10. Brit. Mus. Add. 14,459 [about a.d. 450], SS. Matthew and Mark.
11. Brit. Mus. Add. 17,117 [about a.d. 450].
12. Brit. Mus. Add. 14,470 [v-vi]. Whole of Peshitto New Testament. The Pericope de Adultera has been added as stated above, p. [10].
13. Brit. Mus. Add. 14,453 [v-vi]. A Tetraevangelium.
14. Brit. Mus. Add. 14,476 [v-vi]. Paul.
15. Brit. Mus. Add. 14,480 [v-vi]. Paul.
16. Cod. Crawfordianus I [vi]. A very handsome Tetraevangelium, and in excellent preservation.
17. Codd.

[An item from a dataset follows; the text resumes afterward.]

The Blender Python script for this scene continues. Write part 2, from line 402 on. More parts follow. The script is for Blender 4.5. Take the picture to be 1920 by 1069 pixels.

Dawkinsiani III, XXVII, in the Bodleian Library.
18. Partial collations of many other MSS. in the British Museum.
19. The editions published by the American Bible Society, which were, at least to some extent, revised on the authority of ancient Nestorian copies.
20. The evidence of the Syriac Massorah of both the Nestorian and the Jacobite (Karkaphensian) recensions.
It is necessary to mention briefly this remarkable wealth of evidence, probably to be largely increased by future investigations, in which the Peshitto presents no inconsiderable parallel to the vast amount of authorities on which the Greek Text of the New Testament depends, because people are apt to underrate the grand position of the Peshitto version, when comparing it with the Curetonian Syriac, of which the sole evidence consists only of two codices, if the newly-discovered one turns out to be what was anticipated.
It is not easy to determine why the name of Peshitto, “Simple,” “Common,” should have been given to the oldest Syriac version of Scripture, to distinguish it from others that were subsequently made[11]. In comparison with the Harkleian it is the very reverse of a close rendering of the original. Perhaps the title refers to its common and popular use[12]. We shall presently submit to the reader a few extracts from it, contrasted with the same passages in other Syriac versions; for the present we can but assent to the ripe judgement of Michaelis, who, after thirty [pg 014] years' study of its contents, declared that he could consult no translation with so much confidence in cases of difficulty and doubt[13].